India openly opposed the Belt and Road Initiative (BRI) and the China-Pakistan Economic Corridor (CPEC) by stating that it violated its Sovereignty.
Then it accorded a ‘semi-official’ status to Dalai Lama’s Arunachal Pradesh visit in April 2017, throwing a straight punch at China.
The Chinese responded by blocking India’s move to have Masood Azhar designated as a global terrorist by the UNSC and its quest for entry into the Nuclear Suppliers Group (NSG).
Last came the Doklam crisis lasting 74 days between June and August, when China and India came closest to an actual military confrontation since the Nathu La incident in 1967.
Taking note of the risk of an escalation between two nuclear states, both sides mutually agreed to diffuse the situation, thereby paving the way for the Wuhan informal summit in April 2018.

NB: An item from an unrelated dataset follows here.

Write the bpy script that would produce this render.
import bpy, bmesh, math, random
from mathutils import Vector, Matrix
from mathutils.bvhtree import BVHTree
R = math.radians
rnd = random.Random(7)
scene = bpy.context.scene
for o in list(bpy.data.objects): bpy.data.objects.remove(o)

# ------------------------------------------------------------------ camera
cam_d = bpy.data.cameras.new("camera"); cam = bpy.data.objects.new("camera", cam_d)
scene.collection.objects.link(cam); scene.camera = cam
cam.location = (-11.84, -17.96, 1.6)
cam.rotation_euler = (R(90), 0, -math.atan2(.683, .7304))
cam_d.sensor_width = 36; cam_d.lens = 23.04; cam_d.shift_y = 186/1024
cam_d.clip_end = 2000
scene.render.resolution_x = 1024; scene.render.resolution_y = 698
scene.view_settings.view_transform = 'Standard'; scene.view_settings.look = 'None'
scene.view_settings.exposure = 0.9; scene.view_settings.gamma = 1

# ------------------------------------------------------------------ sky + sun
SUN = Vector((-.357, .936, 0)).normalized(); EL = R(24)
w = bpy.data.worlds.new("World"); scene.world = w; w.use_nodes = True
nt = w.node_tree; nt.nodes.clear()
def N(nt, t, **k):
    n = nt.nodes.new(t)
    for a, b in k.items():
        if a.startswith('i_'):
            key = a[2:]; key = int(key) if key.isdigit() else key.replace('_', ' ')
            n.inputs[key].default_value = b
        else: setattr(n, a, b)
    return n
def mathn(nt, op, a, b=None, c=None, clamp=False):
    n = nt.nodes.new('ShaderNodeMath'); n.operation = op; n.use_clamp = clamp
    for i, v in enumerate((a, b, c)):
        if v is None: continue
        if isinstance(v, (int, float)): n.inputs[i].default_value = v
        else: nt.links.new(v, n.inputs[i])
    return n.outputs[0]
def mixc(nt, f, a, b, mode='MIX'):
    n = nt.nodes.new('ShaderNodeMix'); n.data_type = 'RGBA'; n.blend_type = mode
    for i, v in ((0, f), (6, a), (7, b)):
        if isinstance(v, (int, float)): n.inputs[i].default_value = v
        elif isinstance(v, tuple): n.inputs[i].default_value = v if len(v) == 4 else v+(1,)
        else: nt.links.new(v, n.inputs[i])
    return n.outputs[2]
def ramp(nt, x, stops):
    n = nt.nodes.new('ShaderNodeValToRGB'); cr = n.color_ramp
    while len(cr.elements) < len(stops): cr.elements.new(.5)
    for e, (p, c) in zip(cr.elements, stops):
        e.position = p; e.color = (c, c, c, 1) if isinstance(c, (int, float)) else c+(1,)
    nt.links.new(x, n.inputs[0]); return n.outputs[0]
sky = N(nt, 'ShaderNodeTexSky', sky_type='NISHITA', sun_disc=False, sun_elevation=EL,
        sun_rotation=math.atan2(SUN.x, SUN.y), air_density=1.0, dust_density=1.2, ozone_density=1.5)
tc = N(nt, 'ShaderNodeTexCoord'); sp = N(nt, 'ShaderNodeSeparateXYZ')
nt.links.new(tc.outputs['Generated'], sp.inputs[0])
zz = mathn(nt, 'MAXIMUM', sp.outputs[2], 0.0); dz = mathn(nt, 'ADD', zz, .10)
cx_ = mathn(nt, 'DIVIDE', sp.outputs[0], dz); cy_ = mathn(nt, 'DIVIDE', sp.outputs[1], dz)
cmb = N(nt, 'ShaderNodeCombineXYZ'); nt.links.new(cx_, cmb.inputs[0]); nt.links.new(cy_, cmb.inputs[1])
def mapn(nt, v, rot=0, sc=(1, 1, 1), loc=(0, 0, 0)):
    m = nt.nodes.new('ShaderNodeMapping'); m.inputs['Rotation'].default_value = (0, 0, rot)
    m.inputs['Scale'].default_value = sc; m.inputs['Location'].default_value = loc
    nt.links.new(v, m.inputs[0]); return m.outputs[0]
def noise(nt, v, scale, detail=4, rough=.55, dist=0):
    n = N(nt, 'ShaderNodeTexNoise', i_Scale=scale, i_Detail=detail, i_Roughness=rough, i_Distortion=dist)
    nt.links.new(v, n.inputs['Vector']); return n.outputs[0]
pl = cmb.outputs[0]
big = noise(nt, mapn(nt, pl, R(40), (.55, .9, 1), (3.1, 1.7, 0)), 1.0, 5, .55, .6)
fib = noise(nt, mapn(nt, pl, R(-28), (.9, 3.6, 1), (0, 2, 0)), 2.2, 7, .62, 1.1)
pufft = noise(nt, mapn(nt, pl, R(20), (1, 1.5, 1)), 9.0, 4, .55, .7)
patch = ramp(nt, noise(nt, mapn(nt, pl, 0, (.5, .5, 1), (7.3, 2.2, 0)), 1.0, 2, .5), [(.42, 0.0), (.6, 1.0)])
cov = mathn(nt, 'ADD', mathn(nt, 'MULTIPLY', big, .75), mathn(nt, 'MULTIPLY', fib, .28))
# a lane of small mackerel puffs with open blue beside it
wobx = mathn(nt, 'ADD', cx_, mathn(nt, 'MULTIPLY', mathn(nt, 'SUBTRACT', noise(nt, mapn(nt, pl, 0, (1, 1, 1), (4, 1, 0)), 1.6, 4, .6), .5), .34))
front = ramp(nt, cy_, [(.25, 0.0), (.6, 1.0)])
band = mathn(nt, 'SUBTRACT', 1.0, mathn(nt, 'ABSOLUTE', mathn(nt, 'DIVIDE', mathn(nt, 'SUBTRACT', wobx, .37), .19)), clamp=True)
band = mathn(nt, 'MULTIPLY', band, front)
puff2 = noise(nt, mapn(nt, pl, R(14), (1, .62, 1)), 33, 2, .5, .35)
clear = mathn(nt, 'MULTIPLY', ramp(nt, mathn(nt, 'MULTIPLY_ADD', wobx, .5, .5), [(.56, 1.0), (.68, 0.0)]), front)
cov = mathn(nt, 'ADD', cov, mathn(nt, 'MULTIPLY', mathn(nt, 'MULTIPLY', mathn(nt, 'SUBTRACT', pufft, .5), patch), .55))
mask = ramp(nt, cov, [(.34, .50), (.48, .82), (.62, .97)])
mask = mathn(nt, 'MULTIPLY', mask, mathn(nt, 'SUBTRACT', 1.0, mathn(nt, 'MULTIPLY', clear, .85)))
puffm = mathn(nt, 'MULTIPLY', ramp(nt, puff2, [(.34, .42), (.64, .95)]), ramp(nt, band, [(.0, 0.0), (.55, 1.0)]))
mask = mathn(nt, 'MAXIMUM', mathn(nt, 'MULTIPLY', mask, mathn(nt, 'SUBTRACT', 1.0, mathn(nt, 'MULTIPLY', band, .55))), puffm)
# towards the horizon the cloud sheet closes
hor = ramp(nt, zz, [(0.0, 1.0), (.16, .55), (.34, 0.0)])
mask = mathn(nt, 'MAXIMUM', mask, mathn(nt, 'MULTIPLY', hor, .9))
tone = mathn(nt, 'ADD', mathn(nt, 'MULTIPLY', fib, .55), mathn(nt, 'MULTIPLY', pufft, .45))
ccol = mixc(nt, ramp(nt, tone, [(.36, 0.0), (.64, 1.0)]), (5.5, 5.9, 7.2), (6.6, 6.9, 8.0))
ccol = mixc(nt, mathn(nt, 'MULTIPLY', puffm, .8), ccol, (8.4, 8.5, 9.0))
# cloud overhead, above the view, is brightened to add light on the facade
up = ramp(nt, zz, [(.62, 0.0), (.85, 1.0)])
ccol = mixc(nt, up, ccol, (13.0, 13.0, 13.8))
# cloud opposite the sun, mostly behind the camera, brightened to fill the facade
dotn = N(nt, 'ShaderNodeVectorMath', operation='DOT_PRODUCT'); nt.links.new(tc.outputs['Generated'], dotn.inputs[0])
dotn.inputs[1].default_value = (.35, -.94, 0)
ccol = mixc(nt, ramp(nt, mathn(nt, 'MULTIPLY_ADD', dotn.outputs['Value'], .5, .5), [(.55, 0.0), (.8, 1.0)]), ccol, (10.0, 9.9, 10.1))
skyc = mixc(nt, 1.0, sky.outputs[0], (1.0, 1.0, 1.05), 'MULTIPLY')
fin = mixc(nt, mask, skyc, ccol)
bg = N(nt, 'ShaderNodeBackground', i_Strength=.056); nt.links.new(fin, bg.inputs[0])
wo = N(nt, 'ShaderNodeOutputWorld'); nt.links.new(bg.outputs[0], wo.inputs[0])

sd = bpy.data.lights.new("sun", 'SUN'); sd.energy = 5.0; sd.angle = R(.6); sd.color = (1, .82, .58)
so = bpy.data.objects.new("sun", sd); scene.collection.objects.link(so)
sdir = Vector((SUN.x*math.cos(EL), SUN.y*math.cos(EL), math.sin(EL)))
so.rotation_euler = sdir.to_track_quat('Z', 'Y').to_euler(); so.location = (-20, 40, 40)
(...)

Since Wuhan, the border management has improved. The ‘intrusive’ patrolling in areas of differing perceptions by both sides is better managed. All incidents and confrontations have been mutually settled at border meetings between local commanders.
As the Mamallapuram summit between Prime Minister Narendra Modi and Chinese President Xi Jinping concluded last week, China was reminded about peaceful trade with the Palavas and the Chinese reiterated the Wuhan agreement on border management : “…efforts will continue to be made to ensure peace and tranquility in the border areas.”
For now both sides have showed no hurry to settle the boundary dispute. However, the days of China triggering embarrassing border incidents are over.
What the Chinese may have realized that a next DOKLAM with India in conjunction with other fault lines in China may prove to be the last straw on camel’s back and lead to unravelling of the vast Empire.